Tlaxcala es una ciudad a la exacta medida de los hombres. No tiene muchos habitantes: es la pequeña capital del más pequeño estado del país. Dicen los sabios urbanistas que donde hay más de 100 mil humanos juntos empiezan a morderse unos a otros, o a hacerse cosas aún más feas. En Tlaxcala todos se saludan, y eso es muy bonito. En Tlaxcala todos te saludan, y eso es todavía más bonito.
Mínimo y dulce, como dijo Rubén que era San Francisco, es el solar de Tlaxcala. En una hora se le ve, y queda tiempo para verse también uno. Tlaxcala tiene un poquito de Saltillo a cambio de lo mucho que Saltillo tiene de Tlaxcala. Descubro algunas ventanas con rejas emplomadas como las que aquí vemos todavía, gracias a Dios, en abundancia.
Si una de esas ventanas tlaxcaltecas se hubiese abierto de repente y me hubiera saludado tras de sus postigos una modosa señorita saltillera, me habría quedado como si nada, pues lo habría reconocido todo.

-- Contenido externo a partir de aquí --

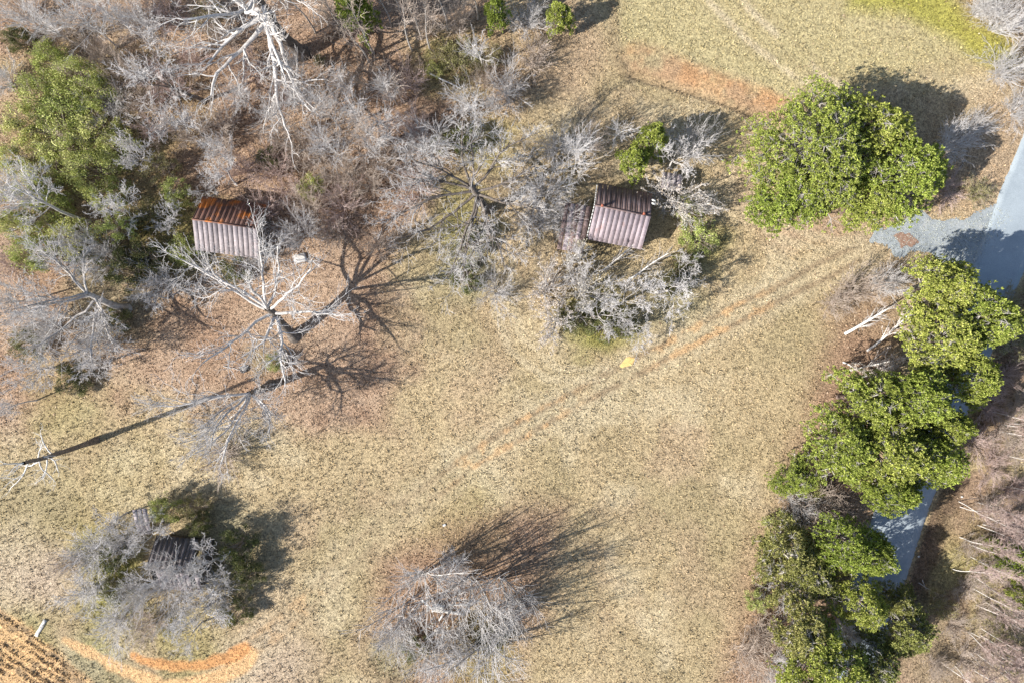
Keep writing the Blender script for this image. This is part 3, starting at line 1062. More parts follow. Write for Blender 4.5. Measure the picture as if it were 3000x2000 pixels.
# small outbuilding roof at the upper right of the house
t = thing('outbuilding', 'small outbuilding with a flat grey roof at the upper right of the house', 'outbuilding', (*W(1968, 532, 2.4), 0), math.radians(-8))
b = MB()
for sx, sy in ((0, .75), (0, -.75)):
    b.box((sx, sy, 1.1), (2.0, .08, 2.2))
for sx in (-.96, .96):
    b.box((sx, 0, 1.1), (.08, 1.40, 2.2))
obj('wall', b.mesh('wall', M_wood), t)
for i in range(4):
    obj('roof_panel', panel_mesh('roof_panel', .6, 2.0, M_tin_grey), t, (-.9 + .6 * i, 1.0, 2.3 + .005 * i))

S3 = W(505, 1672, 4.0)
shed3 = shed('overgrown_shed', 'collapsing dark tin-roofed shed swallowed by brush at the lower left', S3, math.radians(-6), 6.2, (3.2, 2.6), 2.4, 4.1,
             (M_tin_black, M_tin_grey), 11, gap={(1, 9), (1, 10), (-1, 0), (-1, 1), (-1, 9)})
t = thing('tin_sheet', 'loose blue-grey tin sheets beside the upper left of the overgrown shed', 'tin sheet', (*W(412, 1530, 1.5), 1.3), math.radians(8))
for i in range(3):
    o = obj('roof_panel', panel_mesh('roof_panel', .6, 3.2, M_tin_grey), t, (-.62 + .62 * i, 1.6, .05 * i))
    o.rotation_euler = (.12, .05, 0)
b = MB()
for sx in (-.7, .7):
    for sy in (-1.3, 1.3):
        b.box((sx, sy, -.66), (.1, .1, 1.3))
obj('post', b.mesh('post', M_wood), t)

# ruin at the bottom: slab, fallen boards, chimney rubble
M_conc = mat_plain('pale_concrete', [(.3, (.40, .38, .35)), (.7, (.62, .60, .56))], 3.0, .9)


def slab(name, label, cat, px, py, w, l, hgt, ang, mat, z=0.0, group=None, tilt=0.0, seed=0, roll=0.0):
    rng = np.random.default_rng(seed + int(px))
    b = MB()
    n = 6
    xs = np.linspace(-l / 2, l / 2, n)
    e0 = -w / 2 + rng.normal(0, w * .05, n)
    e1 = w / 2 + rng.normal(0, w * .05, n)
    zz_ = rng.normal(0, hgt * .12, n)
    VV = []
    for i in range(n):
        VV += [(xs[i], e0[i], zz_[i]), (xs[i], e1[i], zz_[i]), (xs[i], e1[i], zz_[i] + hgt), (xs[i], e0[i], zz_[i] + hgt)]
    FF = []
    for i in range(n - 1):
        a = i * 4
        for j in range(4):
            k = (j + 1) % 4
            FF.append([a + j, a + 4 + j, a + 4 + k, a + k])
    FF += [[0, 1, 2, 3], [(n - 1) * 4 + 3, (n - 1) * 4 + 2, (n - 1) * 4 + 1, (n - 1) * 4]]
    b.add(VV, FF)
    xy = W(px, py, z)
    gz = float(ground_height(np.array([xy[0]]), np.array([xy[1]]))[0])
    o = thing(name, label, cat, (xy[0], xy[1], gz + z), math.radians(ang), group=group, me=b.mesh(name, mat))
    o.rotation_euler = (math.radians(roll), math.radians(tilt), math.radians(ang))
    return o


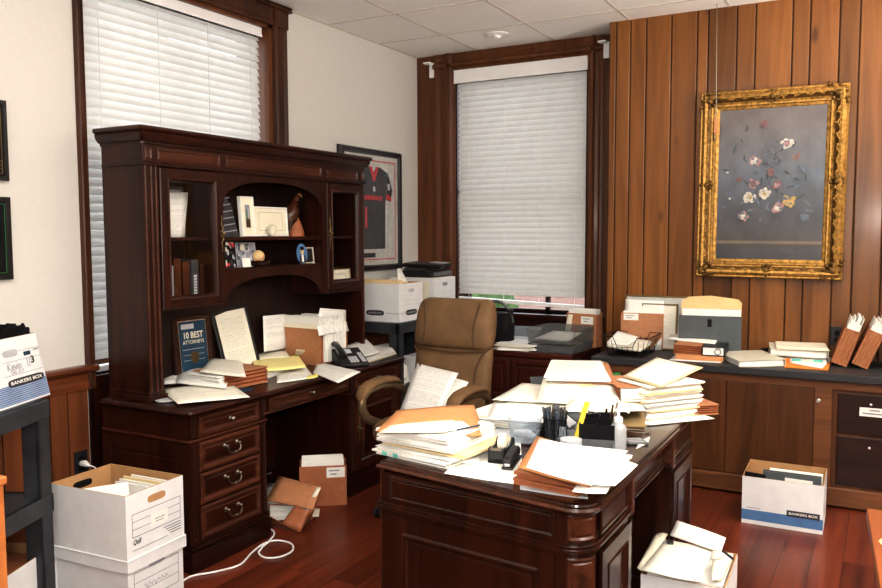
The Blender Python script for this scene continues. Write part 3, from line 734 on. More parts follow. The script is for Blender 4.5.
for rr in (.17, .155):
    s.tube([(-.894, 3.0+rr*math.cos(2*PI*k/28), .35+.20/.17*rr*math.sin(2*PI*k/28)) for k in range(28)], .007, 8, closed=True, up=(1, 0, 0))
s.build('modesty_panel', 'exec', t, smooth=True, sharp=30)
# user side drawers (facing -X), seen from the side only
XU = face((-1.55, 0, 0), (0, -1, 0), EZ)
for ya, yb in ((-2.68, -2.36), (-3.67, -3.32)):
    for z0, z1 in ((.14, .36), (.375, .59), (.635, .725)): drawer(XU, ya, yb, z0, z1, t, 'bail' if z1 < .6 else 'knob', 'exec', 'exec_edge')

# ---------------- office chair facing the camera
cx, cy = -2.228, 3.88
t = thing('office_chair', 'tan suede high-backed office chair behind the executive desk', 'chair', (cx, cy, 0), (0, 0, rad(-2)))
Tc = t.matrix_basis.copy()
def se(w, d, z, y, n=26, e=.5, x=0):
    pw = lambda q: math.copysign(abs(q)**e, q)
    return [(x+w/2*pw(math.cos(2*PI*k/n)), y+d/2*pw(math.sin(2*PI*k/n)), z) for k in range(n)]
bk = MB(Tc); prof = [(.46, .40, .08, .235), (.49, .44, .12, .235), (.56, .475, .135, .24), (.66, .495, .13, .25), (.76, .50, .12, .262), (.85, .50, .12, .278), (.90, .49, .11, .287), (.925, .47, .08, .292)]
bk.rings([se(w, d, z, y) for z, w, d, y in prof]); bo = bk.build('backrest', 'suede', t, smooth=True, sharp=80)
hd = MB(Tc); prof = [(.897, .46, .06, .275), (.905, .49, .10, .272), (.93, .505, .135, .275), (.98, .515, .15, .285), (1.04, .515, .15, .297), (1.10, .508, .14, .309), (1.15, .49, .118, .320), (1.175, .46, .085, .327), (1.186, .41, .04, .33)]
hd.rings([se(w, d, z, y) for z, w, d, y in prof]); hd.build('headrest', 'suede', t, smooth=True, sharp=80)
sm = MB(Tc)
for s in (-1, 1):
    sm.tube([(s*.190, .250, 1.172), (s*.178, .240, 1.13), (s*.165, .219, 1.05), (s*.163, .206, .98), (s*.175, .203, .92)], .0045, 6)
    sm.tube([(s*.235, .222, .90), (s*.205, .209, .85), (s*.185, .197, .79), (s*.18, .190, .72)], .0045, 6)
sm.tube([(-.245, .238, .902), (-.18, .215, .897), (-.08, .207, .889), (0, .206, .887), (.08, .207, .889), (.18, .215, .897), (.245, .238, .902)], .006, 6)
sm.build('seam', 'suede_d', t, smooth=True)
st = MB(Tc); st.ell((0, -.02, .475), (.265, .285, .075), .62, 28, 14); st.build('seat', 'suede', t, smooth=True, sharp=80)
sp = MB(Tc); sp.box(-.2, .2, -.2, .2, .37, .405); sp.box(-.03, .03, .12, .34, .39, .42); sp.prism([(-.04, .30, .40), (.04, .30, .40), (.04, .35, .62), (-.04, .35, .62)], (0, .02, 0)); sp.build('seat_plate', 'black', t, bevel=.005)
for s in (-1, 1):
    x = s*.292
    am = MB(Tc)
    path = [(s*.23, .10, .405), (s*.30, .06, .44), (x, -.06, .475), (x, -.19, .53), (x, -.245, .60), (x, -.235, .66), (x, -.17, .695), (x, -.05, .70), (x, .07, .69), (x*.99, .16, .65), (x*.93, .215, .58), (x*.8, .245, .53)]
    am.tube(path, [.022, .024, .026, .028, .028, .027, .024, .022, .022, .022, .022, .02], 12, up=(1, 0, .02), flat=.8); ao = am.build('armrest', 'bronze', t, smooth=True, sharp=80)
    ap = MB(Tc); R = []
    for y, z, w, h in ((-.262, .655, .03, .02), (-.255, .675, .07, .035), (-.225, .702, .085, .045), (-.17, .722, .09, .048), (-.08, .732, .088, .046), (.02, .727, .08, .042), (.09, .712, .066, .036), (.13, .694, .04, .02)):
        R.append([(x+w/2*math.cos(2*PI*k/14), y, z+h/2*math.sin(2*PI*k/14)) for k in range(14)])
    ap.rings(R); ap.build('arm_pad', 'suede', ao, smooth=True, sharp=80)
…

Las casas de Tlaxcala están pintadas de un color que no sé qué color sea. ¿Es rojo ladrillo; terracota oscuro; el que llaman chedrón; ocre subido; café rojizo; rojo acafetado; bermellón?… Preguntamos a la muchacha de la tienda de qué color es la pared.
-Manchado.
Preguntamos al librero en la esquina de la plaza de qué color es la pared.
-Manchado.
Preguntamos al joven intelectual que pasa con La Jornada bajo el brazo de qué color es la pared:
-Manchado -responde como con extrañeza de que alguien no sepa qué color es aquel color.
Por muchos días llevé en los ojos ese color que no sé qué color es. Lo llamaré color Tlaxcala. Es el color de la mitad de mi alma. La otra mitad tiene los colores de la España eterna.